Professor Andrei Kirilenko believes his mother lies in a mass grave in Mariupol

A professor at the University of Cambridge has said he fears his mother is in a mass grave in Ukraine.

Andrei Kirilenko's 85-year-old mother, Svetlana, lost her life in Mariupol but, a year on from the start of war, he has been unable to find out what happened to her.

Neighbours found her body on 11 March and placed her into a cold garage before they had to flee.

Months went by before Prof Kirilenko was able to get an update.

Image source, Andrei Kirilenko
Image caption,

Andrei Kirilenko's 85-year-old mother, Svetlana, who died in Ukraine last year.

Mrs Kirilenko lived in the key port city, in the eastern Donbas region, which faced some of the heaviest Russian bombardment.

In their last conversation in early March Prof Kirilenko said he believed his mother knew she was saying goodbye for the last time.

Image source, Andrei Kirilenko
Image caption,

Prof Kirilenko said this photo was taken of his mother the year she went to college in Kharkiv, in Ukraine

He later received a phone call from his homeland to say his mother had died and had been buried.

"It's dangerous for people in Ukraine to get in touch with anyone who doesn't have a Russian phone number but they managed to communicate that some of them managed to go back, burying my mum somewhere.

"There are satellite photos which show the city of Mariupol basically surrounded by fields of mass graves because hundreds of thousands of people died," he said.

"So somewhere in one of those graves is my mum."

The professor of finance at the Cambridge Judge Business School said seeing people queue for miles to see Queen Elizabeth II lying in state last year stirred emotions about the loss of his own mother.

He said: "In some way it was pageantry but in some way, a very human experience and I haven't gone through that, so the chapter hasn't finished for me," he said.

"That remains painful and not just for me.
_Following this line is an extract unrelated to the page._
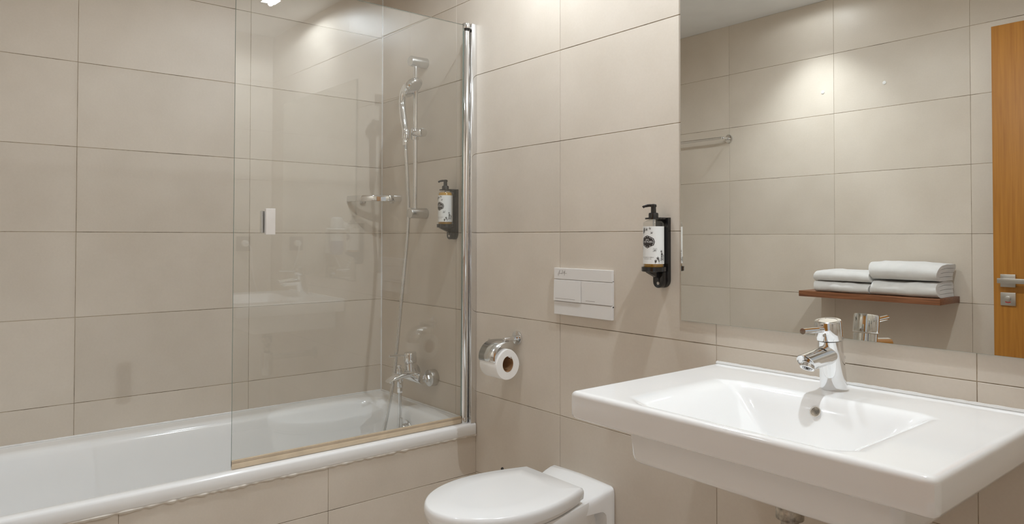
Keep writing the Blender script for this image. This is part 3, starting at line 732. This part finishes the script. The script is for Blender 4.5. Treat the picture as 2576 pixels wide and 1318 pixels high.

Mine is the story of millions of people."

Image source, Reuters
Image caption,

Prof Kirilenko does not know where his mother is buried

On the first anniversary of the invasion of Ukraine, Prof Kirilenko spoke of his fears that the war will continue to drag on.

"What we're seeing is that both sides are arming more, fighting more and more people are dying.

"[The Russian administration has] gone and recruited hundreds of thousands of their own citizens and sent some of them unprepared into battle," he said.

"It's a meatgrinder. I don't even know what it's for. These are old wealthy man. What do they win?

"They're not going to get any younger, or any more money out of this... in fact they're losing money, " he added.

"They are not going to get more glory out of this because everyone thinks of them as evil people."

Image source, Reuters
Image caption,

Local residents walk past an apartment building destroyed during Ukraine-Russia conflict in the southern port city of Mariupol

But, having spent years tackling financial crises for the International Monetary Fund, he is now collaborating with other Ukrainians - some working from bomb shelters - on a plan to help rebuild the country's economy when the conflict concludes.

"It's important because a lot of money will be needed to rebuild the country and it must be safeguarded and put to good use so it doesn't end up in the pockets of a handful of people who will enrich themselves off the collective pain and tragedy of this," he added.

Prof Kirilenko called for the economic strategy to be "designed by Ukrainians", adding: "It's your country. Your countrymen have died for it."